Long-term growth ‘still achievable’

Not factored in. Protesters in Manila splash red paint at the logo of Shell to denounce the new round of oil price hikes. ATR Asset Management Group chief investment officer Phillip Hagedorn says the unexpected rise in oil prices in the world market and tight supply in rice were not factored in when the government estimated the effects on the prices of goods when the Tax Reform for Acceleration and Inclusion Law was implemented, leading inflation to shoot up. (AP Foto)
Not factored in. Protesters in Manila splash red paint at the logo of Shell to denounce the new round of oil price hikes. ATR Asset Management Group chief investment officer Phillip Hagedorn says the unexpected rise in oil prices in the world market and tight supply in rice were not factored in when the government estimated the effects on the prices of goods when the Tax Reform for Acceleration and Inclusion Law was implemented, leading inflation to shoot up. (AP Foto)

THE long-term outlook for the Philippine economy remains positive, amid the economic challenges the country is facing.

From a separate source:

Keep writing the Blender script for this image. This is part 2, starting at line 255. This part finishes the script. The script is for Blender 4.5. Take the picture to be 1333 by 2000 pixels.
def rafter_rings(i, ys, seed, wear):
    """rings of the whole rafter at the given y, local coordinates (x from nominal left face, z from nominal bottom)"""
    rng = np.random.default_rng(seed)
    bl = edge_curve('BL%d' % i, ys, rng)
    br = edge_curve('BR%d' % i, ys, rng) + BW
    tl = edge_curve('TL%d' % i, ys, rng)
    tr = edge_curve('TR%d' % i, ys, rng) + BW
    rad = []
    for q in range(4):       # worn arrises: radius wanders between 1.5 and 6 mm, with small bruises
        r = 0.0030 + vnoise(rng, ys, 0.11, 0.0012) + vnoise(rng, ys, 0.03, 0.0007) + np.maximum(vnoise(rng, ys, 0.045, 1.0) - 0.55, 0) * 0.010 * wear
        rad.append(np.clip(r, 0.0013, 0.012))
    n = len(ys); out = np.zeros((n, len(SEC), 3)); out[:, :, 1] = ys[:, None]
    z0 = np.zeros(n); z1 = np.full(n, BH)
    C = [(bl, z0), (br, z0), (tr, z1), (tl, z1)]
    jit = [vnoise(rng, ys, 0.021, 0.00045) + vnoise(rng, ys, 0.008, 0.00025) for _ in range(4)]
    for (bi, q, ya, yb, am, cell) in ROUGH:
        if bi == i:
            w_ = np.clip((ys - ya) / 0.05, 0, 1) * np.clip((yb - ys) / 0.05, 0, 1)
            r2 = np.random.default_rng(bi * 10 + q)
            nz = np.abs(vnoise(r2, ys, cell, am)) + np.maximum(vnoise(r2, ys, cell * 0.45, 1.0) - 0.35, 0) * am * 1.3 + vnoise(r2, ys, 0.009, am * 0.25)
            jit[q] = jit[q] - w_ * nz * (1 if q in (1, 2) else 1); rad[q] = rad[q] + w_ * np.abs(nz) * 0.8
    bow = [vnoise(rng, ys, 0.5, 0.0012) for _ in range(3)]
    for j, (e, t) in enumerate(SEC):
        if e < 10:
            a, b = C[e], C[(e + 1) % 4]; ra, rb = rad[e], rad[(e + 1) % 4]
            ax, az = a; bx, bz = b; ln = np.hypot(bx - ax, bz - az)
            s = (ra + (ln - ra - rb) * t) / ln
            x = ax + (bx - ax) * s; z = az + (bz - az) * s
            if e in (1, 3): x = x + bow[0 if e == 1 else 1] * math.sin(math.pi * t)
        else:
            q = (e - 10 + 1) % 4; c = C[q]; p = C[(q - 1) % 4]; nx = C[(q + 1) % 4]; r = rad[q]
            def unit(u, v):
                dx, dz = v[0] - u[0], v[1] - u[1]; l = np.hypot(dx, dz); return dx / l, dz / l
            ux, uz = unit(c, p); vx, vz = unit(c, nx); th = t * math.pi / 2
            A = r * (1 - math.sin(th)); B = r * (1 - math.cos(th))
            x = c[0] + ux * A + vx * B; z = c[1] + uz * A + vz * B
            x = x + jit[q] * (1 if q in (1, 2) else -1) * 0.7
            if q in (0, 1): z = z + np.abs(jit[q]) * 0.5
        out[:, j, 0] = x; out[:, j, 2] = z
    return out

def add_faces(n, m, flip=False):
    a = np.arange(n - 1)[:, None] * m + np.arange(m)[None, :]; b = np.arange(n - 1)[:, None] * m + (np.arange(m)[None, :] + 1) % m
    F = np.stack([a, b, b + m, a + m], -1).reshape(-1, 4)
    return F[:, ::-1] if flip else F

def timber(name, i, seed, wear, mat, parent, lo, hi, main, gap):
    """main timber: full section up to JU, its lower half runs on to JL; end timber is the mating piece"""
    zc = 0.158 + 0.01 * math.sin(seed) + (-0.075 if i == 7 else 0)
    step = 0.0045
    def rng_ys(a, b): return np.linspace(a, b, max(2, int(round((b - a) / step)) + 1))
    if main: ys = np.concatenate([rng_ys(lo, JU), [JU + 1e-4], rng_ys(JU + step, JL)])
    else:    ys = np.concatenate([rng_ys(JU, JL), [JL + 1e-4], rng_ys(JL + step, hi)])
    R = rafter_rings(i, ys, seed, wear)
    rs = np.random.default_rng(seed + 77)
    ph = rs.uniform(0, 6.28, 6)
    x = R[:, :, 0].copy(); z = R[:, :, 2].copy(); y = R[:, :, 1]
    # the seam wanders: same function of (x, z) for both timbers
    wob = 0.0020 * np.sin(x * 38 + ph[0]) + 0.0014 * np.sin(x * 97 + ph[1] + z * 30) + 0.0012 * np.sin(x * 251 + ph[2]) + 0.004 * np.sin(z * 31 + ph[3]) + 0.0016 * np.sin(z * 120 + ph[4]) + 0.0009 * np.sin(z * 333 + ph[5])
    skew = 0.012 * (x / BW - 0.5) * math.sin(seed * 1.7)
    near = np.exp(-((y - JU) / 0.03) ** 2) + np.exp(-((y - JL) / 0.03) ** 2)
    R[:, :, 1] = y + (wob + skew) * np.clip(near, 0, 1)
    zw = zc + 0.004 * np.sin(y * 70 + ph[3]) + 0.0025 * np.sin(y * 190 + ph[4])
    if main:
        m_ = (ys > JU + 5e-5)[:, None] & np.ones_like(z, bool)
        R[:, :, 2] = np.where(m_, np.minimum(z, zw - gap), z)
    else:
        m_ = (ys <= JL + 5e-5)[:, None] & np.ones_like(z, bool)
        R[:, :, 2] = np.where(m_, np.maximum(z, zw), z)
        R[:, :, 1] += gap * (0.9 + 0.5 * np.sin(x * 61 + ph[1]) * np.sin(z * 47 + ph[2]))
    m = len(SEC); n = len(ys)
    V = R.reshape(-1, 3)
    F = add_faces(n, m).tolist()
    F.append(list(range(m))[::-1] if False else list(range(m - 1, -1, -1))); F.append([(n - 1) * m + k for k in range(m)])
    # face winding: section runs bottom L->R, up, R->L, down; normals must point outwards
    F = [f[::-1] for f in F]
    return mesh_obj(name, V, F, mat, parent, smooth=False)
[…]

ATR Asset Management (Atram) Group chief investment officer Phillip Hagedorn yesterday said they see the Philippine economy growing between six and 6.4 percent this year amid global and domestic economic pressures.

Hagedorn said despite the downgrade in forecasts by international financial institutions, they are “pretty confident” that the gross domestic product (GDP) will remain high. GDP is a measure of the market value of final goods and services produced.

He noted that the government has money and that the investment cycle, which has long been overdue, is finally taking hold.

“That six percent is something that we could count on moving forward,” said Hagedorn.

“We are growing faster than China. We are the number four in Asia, and I think that will continue, purely because we are investing and the consumption demand is still very robust,” he added.

The Asian Development Bank (ADB) revised its economic growth outlook for the Philippines to 6.4 percent for 2018, as the country’s GDP growth softened in the first half of the year. The International Monetary Fund, on the other hand, expects the country’s GDP to grow 6.5 percent, a downward revision from the 6.7 percent estimate in its July report.

While the country expected a minimal spike of prices on consumer goods due to the first tax reform package, Hagedorn said the unexpected jump in oil prices in the world market and the tight supply in rice weren’t factored in, which led to the high inflation.

Hagedorn sees the high inflation as transitory and expects it to stabilize in the near term. He, however, said the prices of oil may remain high in the coming months--at $70 to $80 a barrel.

“But the government is treating this issue seriously,” he said, adding that passing the proposed rice tariffication bill will help mitigate further spikes in food prices.

Besides domestic pressures, the volatility of the global market is also affecting the country’s performance in the stock market.

The Philippine Stock Exchange index (PSEi) on Thursday plummeted to its lowest close since June 25 at 6,884.38. The PSEi is now 24 percent lower than its record-high of 9,058.62 last Jan. 29. It recovered to 7,004.77 yesterday.

In a separate interview, COL Financial president Dino Bate said, “The reason for the recent drop in our market was caused by the sharp decline in the US market, which was the only market holding the global markets up.” US stocks fell sharply on Thursday amid fears of rapidly rising interest rates and a possible global economic slowdown.

Bate thinks that in the short term, the market will remain very volatile, especially since it broke the critical support of 6,900.

He said that at current levels, the market is presenting good values and will reward those that take advantage of this as long as they remain in the medium (two to three years) to long term (three to five years) in this market.

Asked if it’s a good time to sell shares, Bate said, “I think the market is oversold so it’s not a good time to sell. It’s best to wait for the market to bounce.”